President Castro has repeatedly stressed his preference to gradually eliminate the subsidies and have the worker’s salary take its place as the leading incentive.


Not sure what I think about this one, doesn't seem good though.

the last donut of the night
29th September 2009, 03:21
Cuba isn't socialist. End of question.

khad
29th September 2009, 03:29
You know what, this is another nail in the coffin for all you people who called me crazy to think that Raul was a Dengist:

Cuba's real estate plans for rich foreigners:
http://www.revleft.com/vb/cuba-goes-capitalist-t110435/index.html

Raul calls egalitarianism exploitation by the lazy:
http://www.revleft.com/vb/cuba-abandons-equal-t115094/index.html?p=1518015#post1518015


I will be vindicated.

proudcomrade
29th September 2009, 06:42
I was beginning to wonder when this would hit the English-speaking world (I am a Spanish speaker & heard about it a few nights ago). Raul seems to me a venal careerist politician who loves a good bottle of whiskey, and everything else the bourgeois life has to offer. I have heard of some his lavish vacations to Italy, as well as of Vilma Espin's (his late wife) legendary shopping sprees. I share your doubts about his sincerity to his elder brother's ideals, as well as his ability to govern the island without shredding the revolution to pieces in the process. And the last damned thing in the world that Cuba needs is another influx of more fat Eurotrash tourists hot on the trail of those twelve-year-old jineteras.

I guess that time will tell, though.

cyu
30th September 2009, 19:40
I was beginning to wonder when this would hit the English-speaking world (I am a Spanish speaker & heard about it a few nights ago).


Off topic, but can you help translate the stuff here?
http://www.tvpts.tv/enhondurasnopasaran/?m=200909

...or at least the ones you think are particularly important?

gorillafuck
30th September 2009, 20:13
That doesn't sound good at all.

Is this supposed to lead to people having their pay raised to be able to buy food or something? I'm not sure if I fully get the reasoning behind this.

PRC-UTE
30th September 2009, 22:12
from the op article:


In a cost-cutting effort and a move a way from subsidies, the government of Raul Castro is hoping to eliminate the low-priced lunch, substituting it with a monetary supplement whereby workers can either bring their sack lunch or try to buy something on the street, reported the Cuban press on Friday.
Workers would receive 15 regular Cuban pesos a day (US $0.75) to either buy or bring their lunch. The measure would be cost cutting because the government spends considerably more to produce a hot lunch for each employee.It seems from this that they're merely cutting the costs of making hot lunches- not actually cutting out the subsidies for lunch itself.

which is up for criticism, but isn't quite the same thing as the title of this thread suggests.

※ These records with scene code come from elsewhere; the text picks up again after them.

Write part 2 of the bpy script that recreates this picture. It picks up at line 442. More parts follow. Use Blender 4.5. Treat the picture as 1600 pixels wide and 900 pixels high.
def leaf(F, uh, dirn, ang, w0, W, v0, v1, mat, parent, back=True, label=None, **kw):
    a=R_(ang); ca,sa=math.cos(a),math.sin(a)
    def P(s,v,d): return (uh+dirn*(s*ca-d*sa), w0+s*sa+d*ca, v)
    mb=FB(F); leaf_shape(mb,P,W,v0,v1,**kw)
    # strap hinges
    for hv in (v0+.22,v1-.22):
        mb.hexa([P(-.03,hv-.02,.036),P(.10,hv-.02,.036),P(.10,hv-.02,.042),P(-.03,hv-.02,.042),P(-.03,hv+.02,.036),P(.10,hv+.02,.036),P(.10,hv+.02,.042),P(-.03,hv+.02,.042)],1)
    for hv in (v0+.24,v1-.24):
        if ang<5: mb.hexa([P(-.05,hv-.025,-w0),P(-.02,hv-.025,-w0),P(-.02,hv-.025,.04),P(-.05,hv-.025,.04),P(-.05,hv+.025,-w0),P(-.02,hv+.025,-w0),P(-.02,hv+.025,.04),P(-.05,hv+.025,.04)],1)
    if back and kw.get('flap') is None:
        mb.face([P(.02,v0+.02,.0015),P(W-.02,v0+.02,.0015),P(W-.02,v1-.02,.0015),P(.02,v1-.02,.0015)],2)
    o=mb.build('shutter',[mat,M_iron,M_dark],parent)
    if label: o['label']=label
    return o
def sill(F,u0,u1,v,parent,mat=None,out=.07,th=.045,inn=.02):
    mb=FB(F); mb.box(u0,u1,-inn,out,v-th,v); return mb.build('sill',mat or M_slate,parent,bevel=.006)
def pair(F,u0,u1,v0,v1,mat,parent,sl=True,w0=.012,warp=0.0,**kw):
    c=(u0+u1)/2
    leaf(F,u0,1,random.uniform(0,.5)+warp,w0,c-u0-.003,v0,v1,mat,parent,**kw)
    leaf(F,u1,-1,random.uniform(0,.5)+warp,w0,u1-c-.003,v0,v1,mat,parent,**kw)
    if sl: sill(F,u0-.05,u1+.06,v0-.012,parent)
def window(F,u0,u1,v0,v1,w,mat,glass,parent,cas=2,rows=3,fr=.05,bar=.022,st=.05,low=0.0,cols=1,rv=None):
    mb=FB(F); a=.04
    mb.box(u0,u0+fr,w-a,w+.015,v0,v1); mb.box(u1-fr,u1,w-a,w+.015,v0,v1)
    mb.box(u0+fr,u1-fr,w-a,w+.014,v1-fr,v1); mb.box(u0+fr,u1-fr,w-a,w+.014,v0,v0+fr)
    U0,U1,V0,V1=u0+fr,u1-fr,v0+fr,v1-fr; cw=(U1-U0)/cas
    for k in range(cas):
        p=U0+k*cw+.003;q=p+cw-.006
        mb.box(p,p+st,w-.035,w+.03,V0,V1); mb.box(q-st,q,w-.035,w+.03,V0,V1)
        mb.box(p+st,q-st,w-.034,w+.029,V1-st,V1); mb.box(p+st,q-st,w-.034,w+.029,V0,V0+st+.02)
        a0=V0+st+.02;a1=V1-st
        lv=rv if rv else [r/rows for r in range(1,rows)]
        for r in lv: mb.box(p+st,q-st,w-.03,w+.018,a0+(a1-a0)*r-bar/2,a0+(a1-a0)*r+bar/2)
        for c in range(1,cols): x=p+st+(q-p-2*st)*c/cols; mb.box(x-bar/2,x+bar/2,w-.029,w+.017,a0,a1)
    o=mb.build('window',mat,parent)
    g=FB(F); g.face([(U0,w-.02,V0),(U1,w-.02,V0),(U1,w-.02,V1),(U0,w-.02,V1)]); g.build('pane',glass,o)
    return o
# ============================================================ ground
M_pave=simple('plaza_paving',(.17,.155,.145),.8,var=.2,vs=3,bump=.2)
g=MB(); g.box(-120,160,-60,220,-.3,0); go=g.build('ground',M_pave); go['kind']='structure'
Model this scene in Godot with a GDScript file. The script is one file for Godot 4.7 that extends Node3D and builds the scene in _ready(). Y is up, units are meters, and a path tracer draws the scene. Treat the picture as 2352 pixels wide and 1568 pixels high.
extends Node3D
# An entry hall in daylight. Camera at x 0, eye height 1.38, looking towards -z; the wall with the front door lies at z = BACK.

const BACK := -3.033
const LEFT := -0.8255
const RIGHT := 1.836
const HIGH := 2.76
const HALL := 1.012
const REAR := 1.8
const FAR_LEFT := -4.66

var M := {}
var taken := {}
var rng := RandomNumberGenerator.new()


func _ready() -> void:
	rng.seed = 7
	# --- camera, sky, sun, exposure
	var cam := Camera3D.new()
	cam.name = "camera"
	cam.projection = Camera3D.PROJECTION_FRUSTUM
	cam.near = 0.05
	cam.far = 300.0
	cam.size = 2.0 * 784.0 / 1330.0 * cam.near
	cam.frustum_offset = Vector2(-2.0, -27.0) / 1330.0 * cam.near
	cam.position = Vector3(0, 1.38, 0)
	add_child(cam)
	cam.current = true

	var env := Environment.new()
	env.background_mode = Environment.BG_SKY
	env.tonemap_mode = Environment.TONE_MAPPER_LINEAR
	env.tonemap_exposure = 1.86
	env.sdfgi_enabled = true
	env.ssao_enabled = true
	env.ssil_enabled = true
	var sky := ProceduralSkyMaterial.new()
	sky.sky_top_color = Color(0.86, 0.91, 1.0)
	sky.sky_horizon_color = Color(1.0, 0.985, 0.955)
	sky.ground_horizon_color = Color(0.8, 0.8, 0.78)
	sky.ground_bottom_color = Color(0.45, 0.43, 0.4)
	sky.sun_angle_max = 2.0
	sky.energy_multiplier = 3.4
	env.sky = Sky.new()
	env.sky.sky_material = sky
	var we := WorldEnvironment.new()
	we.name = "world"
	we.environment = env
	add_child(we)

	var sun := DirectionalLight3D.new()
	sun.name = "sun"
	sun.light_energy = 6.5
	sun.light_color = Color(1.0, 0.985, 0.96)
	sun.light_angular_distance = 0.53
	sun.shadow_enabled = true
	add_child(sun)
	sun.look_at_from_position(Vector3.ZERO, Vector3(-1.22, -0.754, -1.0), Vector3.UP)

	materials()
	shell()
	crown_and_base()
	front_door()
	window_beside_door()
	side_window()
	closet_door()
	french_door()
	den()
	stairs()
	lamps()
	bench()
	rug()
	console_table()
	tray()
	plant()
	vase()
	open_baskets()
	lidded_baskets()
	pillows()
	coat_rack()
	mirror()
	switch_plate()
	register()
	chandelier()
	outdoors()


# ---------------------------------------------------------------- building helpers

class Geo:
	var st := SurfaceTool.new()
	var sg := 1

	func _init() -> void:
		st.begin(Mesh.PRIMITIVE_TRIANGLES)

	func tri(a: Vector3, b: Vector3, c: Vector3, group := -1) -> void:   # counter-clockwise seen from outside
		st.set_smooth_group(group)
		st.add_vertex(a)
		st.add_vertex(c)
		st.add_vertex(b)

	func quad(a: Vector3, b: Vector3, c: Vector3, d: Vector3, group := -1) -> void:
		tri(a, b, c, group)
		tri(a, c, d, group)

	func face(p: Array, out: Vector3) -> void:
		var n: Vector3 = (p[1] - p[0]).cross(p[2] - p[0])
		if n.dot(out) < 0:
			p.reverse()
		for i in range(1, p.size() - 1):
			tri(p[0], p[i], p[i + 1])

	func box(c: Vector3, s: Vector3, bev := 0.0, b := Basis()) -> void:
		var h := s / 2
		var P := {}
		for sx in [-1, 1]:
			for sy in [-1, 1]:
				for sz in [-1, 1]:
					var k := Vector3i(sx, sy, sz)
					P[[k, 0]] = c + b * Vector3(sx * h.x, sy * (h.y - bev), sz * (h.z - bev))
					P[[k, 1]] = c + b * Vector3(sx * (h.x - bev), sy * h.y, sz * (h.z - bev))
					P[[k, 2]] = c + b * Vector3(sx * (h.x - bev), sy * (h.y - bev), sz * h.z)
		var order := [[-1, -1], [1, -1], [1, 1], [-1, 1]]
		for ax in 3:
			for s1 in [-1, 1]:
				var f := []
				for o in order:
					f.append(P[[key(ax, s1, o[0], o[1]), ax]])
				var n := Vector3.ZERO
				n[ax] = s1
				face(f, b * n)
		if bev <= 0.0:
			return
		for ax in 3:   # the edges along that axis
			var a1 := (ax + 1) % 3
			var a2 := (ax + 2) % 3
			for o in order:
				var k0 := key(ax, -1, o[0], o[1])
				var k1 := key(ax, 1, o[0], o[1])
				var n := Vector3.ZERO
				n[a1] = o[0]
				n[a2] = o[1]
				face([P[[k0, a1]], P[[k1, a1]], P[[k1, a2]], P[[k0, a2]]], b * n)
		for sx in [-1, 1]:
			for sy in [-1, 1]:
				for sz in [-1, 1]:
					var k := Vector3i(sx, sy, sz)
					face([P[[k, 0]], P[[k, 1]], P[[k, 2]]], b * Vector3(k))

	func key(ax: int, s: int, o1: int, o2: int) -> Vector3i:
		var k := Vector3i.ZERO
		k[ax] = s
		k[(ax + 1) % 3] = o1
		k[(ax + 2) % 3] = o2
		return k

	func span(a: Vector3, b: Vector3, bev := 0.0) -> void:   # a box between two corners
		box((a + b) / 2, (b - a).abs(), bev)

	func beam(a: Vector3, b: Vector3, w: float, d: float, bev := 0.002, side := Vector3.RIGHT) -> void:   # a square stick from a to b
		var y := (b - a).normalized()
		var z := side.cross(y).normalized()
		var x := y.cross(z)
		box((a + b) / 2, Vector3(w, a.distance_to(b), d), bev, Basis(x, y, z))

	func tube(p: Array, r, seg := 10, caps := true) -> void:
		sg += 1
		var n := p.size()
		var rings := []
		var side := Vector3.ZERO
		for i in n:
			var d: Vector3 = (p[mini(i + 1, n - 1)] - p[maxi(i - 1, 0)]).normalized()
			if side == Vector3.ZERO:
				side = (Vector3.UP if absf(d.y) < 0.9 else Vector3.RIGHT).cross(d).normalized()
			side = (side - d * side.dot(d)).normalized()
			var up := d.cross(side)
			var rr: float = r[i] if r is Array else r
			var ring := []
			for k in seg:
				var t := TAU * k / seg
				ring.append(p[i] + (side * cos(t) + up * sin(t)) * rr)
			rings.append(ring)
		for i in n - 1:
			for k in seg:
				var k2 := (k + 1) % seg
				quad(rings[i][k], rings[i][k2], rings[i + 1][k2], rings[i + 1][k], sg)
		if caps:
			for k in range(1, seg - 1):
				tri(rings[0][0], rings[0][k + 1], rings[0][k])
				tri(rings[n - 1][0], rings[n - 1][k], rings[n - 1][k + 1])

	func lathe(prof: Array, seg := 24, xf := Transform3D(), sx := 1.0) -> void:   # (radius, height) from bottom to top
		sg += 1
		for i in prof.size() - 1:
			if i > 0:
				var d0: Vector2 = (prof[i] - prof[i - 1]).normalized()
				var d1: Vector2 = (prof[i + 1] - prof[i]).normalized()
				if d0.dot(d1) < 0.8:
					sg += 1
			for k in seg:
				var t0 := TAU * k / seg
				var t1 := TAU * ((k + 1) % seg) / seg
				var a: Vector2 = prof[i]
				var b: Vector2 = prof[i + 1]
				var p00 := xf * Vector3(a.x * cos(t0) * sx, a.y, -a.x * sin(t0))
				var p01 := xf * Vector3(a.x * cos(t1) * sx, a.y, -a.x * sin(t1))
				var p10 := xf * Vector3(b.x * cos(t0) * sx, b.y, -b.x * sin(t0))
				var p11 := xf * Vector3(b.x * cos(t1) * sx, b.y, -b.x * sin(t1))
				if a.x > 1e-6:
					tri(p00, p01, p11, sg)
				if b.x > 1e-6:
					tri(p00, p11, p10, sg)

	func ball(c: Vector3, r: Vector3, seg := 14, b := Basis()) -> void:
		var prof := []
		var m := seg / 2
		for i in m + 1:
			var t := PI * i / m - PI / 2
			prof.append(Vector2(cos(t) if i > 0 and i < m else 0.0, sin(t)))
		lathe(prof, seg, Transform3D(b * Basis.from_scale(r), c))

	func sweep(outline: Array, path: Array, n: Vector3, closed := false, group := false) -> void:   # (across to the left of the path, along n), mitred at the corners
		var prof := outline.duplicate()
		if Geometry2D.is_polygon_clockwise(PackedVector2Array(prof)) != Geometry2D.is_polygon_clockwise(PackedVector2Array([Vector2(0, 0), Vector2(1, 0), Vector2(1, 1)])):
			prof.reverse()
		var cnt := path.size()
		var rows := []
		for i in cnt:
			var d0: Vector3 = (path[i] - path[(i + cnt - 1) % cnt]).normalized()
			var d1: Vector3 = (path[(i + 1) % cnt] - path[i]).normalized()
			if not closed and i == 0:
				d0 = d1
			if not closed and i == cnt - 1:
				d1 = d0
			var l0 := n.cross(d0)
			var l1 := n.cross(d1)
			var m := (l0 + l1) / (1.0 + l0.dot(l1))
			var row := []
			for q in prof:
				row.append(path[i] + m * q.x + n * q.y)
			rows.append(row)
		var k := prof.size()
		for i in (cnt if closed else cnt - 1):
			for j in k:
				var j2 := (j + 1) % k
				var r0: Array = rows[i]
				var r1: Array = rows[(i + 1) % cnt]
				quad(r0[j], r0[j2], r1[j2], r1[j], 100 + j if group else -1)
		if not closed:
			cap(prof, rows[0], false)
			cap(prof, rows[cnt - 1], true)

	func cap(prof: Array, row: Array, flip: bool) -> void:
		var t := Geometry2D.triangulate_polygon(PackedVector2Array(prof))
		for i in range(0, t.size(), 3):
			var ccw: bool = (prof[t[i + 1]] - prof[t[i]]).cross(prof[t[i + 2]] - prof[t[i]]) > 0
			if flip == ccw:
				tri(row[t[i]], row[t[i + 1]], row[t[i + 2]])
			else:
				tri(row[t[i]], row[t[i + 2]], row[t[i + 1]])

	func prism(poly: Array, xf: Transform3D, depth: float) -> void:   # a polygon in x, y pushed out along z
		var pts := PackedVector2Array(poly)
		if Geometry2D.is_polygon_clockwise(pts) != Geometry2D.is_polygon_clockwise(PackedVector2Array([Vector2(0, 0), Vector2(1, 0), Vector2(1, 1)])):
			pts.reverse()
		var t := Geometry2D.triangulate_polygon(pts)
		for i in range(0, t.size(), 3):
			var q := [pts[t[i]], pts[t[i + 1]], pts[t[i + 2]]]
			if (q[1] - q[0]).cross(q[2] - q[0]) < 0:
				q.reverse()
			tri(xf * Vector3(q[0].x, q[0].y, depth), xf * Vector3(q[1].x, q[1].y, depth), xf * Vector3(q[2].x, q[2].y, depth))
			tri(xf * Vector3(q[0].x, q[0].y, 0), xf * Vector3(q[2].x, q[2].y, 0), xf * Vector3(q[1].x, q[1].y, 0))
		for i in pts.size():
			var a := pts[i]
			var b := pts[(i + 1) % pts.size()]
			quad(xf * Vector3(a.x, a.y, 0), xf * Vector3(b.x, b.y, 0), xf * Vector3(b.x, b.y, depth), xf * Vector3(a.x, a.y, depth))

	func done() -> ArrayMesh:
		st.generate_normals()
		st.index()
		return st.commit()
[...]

What concerns me isn't this change in policy, but whether or not the masses are part of this decsion making process. In the past, issues from national debt to the constitution were made by mass organisations of the working class and its allies. This process worked quite well. This strikes me as something Raul is attempting to push through without discussion; hope I'm wrong about that.

Not a workers struggle though, moved to Politics.

RedSonRising
1st October 2009, 01:41
Cuba's relatively low salary are a big issue that Raul has stated he will confront. I think that if it will reduce the costs to the State and be placed directly into the hands of working individuals so that they may choose their own lunch, how is that bad? Controlling production doesn't mean you have to mandate consumption.

Comrade B
1st October 2009, 05:42
We can't change what happens. I only hope that Raul doesn't fuck his people over. I can't imagine that his ideology could be that far off from his brother's.

proudcomrade
3rd October 2009, 04:34
No problem; I'll take a look through it this weekend.

Yehuda Stern
3rd October 2009, 12:43
The bottom line is, if it's cost cutting, it seems to me that the subsidy workers will receive must be lower than the value of the hot lunch they received so far. Which means that yes, the Cuban state is cutting subsidies.

I suppose then that in a way Raul Castro is a "Dengist." Raul, Deng, Mao, and the rest of the Stalinist rulers were all heads of state capitalist regimes which gave concessions to the masses who they used to come to power and then began taking them away when those masses were defeated and demoralized. So Deng is no different in essence from Mao; Raul Castro is not different in essence from Fidel Castro.